Du coup, le ministère des Finances a préparé un décret modifiant les redevances automobiles en coopération avec le Conseil supérieur des douanes. Celui-ci a été envoyé au secrétariat général du Conseil des ministres. Lors de la prochaine réunion du Conseil des ministres, ce décret sera sans doute approuvé, de sorte que le taux du dollar douanier sera unifié à 45.000 LL pour toutes les marchandises importées.

Les importateurs de voitures usagées et neuves pour leur part persistent et signent: le taux du dollar douanier pratiqué est de 45.000 LL. " Nous avons des reçus, le prouvant ", affirment-ils.

En réalité, les voitures qui ont été expédiées du pays d’origine avant le 1er février et qui arrivent au mois de mars ou avril au Liban paient leurs douanes au taux de 8.000 livres libanaises pour un dollar.

Une lettre du ministère des Finances à la Banque du Liban a demandé d’appliquer ce taux jusqu’au 1er mars (date de départ des voitures du pays d’origine).
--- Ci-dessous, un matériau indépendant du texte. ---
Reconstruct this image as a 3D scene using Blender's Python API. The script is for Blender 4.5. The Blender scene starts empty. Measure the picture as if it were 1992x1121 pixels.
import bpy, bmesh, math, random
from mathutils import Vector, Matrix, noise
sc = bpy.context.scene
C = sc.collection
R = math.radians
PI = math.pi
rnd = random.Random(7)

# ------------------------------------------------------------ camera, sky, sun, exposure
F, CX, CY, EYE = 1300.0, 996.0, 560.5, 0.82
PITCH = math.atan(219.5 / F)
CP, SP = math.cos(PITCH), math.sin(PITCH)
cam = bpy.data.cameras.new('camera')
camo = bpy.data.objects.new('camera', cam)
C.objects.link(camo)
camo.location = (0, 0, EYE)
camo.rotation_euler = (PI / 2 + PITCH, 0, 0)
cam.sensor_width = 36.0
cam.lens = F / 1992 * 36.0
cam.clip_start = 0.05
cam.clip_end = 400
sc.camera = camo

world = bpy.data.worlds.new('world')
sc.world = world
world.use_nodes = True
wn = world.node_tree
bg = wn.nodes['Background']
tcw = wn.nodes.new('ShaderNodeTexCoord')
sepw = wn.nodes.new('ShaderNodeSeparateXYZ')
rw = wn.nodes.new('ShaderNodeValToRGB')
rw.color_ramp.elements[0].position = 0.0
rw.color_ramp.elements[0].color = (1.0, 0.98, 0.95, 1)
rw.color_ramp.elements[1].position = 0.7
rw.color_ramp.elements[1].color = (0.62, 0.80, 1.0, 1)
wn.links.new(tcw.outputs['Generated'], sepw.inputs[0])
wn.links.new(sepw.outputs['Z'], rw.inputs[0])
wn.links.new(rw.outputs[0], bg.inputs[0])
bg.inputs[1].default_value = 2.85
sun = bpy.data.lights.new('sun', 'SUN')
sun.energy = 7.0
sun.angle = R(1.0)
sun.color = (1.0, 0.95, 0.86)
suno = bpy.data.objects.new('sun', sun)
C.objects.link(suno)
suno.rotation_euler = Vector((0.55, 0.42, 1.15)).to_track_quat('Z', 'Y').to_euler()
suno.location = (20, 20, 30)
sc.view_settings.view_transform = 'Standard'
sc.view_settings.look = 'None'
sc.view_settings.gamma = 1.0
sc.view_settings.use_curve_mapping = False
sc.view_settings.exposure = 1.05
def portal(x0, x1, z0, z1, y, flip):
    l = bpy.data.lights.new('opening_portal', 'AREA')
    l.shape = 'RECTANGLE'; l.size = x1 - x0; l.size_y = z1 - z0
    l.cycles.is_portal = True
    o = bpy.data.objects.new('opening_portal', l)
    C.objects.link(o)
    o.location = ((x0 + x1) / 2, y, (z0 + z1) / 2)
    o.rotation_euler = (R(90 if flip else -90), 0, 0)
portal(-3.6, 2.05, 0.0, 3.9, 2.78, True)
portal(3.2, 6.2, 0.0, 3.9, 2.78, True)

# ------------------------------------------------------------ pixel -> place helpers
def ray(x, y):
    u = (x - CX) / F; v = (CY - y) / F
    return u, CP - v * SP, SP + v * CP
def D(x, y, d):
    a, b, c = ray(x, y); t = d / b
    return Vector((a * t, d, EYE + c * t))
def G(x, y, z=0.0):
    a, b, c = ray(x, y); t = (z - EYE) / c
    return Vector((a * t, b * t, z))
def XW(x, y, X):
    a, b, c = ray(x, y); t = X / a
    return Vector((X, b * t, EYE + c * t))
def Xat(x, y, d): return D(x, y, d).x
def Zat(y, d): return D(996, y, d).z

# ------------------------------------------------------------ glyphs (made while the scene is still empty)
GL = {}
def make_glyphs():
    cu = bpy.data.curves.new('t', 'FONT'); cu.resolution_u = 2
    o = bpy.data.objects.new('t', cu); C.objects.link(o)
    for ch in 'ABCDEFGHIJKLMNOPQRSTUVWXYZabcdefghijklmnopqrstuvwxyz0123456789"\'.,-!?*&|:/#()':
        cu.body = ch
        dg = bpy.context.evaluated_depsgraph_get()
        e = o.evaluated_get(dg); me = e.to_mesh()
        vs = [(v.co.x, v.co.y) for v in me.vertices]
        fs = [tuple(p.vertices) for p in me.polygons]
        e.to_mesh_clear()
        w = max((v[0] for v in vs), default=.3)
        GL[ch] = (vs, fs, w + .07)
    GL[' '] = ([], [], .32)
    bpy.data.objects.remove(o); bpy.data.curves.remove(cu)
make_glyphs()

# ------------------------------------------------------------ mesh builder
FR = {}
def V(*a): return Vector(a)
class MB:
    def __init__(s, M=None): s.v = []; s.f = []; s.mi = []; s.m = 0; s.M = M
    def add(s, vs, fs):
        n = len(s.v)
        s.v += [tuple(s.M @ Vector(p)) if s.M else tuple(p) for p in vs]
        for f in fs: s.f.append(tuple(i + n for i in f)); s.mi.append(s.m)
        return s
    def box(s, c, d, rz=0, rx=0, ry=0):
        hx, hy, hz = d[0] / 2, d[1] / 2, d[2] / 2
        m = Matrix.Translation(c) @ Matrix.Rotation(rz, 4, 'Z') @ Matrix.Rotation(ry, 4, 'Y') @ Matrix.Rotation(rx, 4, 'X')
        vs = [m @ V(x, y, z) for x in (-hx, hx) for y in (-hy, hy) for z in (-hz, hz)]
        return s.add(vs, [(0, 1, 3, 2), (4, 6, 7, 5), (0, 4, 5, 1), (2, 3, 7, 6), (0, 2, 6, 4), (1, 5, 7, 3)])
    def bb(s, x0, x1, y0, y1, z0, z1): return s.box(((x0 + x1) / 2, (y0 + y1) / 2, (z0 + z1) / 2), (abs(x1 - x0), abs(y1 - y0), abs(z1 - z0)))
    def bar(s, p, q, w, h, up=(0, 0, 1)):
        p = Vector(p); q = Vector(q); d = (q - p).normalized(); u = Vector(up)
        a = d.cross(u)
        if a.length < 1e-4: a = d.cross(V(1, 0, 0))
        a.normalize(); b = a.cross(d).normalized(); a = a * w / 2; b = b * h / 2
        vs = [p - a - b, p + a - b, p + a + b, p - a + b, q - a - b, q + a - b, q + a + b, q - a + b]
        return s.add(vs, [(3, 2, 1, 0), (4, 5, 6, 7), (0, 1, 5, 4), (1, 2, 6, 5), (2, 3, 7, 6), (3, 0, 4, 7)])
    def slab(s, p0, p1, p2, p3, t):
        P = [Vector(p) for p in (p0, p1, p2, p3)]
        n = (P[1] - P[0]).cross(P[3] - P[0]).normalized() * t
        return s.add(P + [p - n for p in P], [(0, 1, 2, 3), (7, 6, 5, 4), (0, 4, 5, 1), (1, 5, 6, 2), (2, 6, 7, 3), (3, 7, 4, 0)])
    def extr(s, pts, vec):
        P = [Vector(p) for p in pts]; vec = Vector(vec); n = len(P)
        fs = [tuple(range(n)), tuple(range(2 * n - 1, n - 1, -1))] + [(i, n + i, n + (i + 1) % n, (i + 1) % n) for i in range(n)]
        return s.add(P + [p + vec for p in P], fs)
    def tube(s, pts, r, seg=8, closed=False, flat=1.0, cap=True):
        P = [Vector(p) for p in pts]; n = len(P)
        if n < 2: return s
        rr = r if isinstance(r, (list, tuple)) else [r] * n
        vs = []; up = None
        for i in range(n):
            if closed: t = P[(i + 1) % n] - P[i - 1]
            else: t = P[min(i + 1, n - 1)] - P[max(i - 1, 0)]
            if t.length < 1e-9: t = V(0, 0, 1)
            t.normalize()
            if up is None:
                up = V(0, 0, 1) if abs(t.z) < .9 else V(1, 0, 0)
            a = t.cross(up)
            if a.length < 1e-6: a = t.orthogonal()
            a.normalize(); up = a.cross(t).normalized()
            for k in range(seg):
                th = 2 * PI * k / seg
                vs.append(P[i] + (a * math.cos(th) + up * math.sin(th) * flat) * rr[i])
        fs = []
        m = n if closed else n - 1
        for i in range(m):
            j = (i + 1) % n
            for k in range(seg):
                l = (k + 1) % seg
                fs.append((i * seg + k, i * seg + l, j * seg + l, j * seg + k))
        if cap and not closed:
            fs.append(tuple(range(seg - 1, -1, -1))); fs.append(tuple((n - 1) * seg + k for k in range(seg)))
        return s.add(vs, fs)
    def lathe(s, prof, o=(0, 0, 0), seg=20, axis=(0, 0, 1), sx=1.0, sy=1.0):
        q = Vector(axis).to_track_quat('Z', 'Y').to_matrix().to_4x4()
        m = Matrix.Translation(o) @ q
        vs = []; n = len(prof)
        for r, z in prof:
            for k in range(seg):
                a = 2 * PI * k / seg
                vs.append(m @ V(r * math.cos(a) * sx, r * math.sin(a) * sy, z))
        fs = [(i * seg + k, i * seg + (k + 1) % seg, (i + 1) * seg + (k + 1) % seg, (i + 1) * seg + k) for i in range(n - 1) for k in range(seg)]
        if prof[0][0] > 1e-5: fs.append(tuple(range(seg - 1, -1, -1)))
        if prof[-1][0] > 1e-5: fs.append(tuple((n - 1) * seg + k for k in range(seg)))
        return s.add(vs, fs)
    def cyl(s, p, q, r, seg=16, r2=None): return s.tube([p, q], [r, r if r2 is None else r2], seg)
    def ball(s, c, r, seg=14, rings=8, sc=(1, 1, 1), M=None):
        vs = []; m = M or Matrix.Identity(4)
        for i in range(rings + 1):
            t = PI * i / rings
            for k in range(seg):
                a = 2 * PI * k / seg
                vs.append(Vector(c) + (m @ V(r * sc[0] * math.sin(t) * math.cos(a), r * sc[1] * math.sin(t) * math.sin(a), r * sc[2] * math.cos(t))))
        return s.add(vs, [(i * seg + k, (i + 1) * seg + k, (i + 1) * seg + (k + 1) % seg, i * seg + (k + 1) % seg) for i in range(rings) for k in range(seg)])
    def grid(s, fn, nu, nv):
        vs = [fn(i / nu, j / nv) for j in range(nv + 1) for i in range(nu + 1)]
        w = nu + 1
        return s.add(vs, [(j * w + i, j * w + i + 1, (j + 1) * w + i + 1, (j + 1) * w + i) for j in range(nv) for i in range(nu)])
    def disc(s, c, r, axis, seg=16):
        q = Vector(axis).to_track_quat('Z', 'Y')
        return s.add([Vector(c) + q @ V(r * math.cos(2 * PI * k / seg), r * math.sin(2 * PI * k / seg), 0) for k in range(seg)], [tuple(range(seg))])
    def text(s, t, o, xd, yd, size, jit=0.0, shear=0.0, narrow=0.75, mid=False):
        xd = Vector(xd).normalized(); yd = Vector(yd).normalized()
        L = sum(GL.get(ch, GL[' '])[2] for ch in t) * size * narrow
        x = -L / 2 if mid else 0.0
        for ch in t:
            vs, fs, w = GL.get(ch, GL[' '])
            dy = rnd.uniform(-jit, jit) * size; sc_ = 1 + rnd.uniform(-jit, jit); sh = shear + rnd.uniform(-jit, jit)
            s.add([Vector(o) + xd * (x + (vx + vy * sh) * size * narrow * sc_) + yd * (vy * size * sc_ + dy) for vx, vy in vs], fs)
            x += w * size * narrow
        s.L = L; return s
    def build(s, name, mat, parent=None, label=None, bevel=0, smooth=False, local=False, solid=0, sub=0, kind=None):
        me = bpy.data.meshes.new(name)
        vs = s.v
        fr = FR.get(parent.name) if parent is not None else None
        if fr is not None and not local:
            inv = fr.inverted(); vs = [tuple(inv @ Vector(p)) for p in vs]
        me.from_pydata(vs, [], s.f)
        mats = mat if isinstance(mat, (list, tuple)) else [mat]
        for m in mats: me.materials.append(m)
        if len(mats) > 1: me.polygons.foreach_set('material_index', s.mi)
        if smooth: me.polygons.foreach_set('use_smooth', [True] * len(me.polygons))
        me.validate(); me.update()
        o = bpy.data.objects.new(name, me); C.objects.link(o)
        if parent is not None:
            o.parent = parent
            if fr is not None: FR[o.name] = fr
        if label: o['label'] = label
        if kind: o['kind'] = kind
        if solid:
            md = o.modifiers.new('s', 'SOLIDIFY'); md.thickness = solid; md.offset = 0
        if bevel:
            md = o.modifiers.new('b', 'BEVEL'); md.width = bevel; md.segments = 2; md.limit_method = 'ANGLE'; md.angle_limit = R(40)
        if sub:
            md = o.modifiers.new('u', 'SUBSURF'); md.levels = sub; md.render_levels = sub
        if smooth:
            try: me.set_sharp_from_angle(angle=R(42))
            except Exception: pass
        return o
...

Or les douanes n’en n’ont pas été informées.

Un importateur de voitures explique: " J’ai reçu il y a deux jours des autos qui ont été expédiées entre le premier février et le premier mars. Arrivé pour payer les douanes, ils m’ont donné un reçu avec un taux du dollar douanier à 45.000 LL. En réponse à mes demandes d’explications, les employés des douanes ont prétendu n’avoir pas été informés ".

La confusion est donc totale. Un ministre qui prend des décisions, des douanes qui ne sont pas averties, un dollar douanier à 45.000 LL, un autre à 8.000 LL. Le Liban est vraiment le pays de tous les possibles.

Au final, le pays se débat malheureusement dans un chaos de malversations sans nom.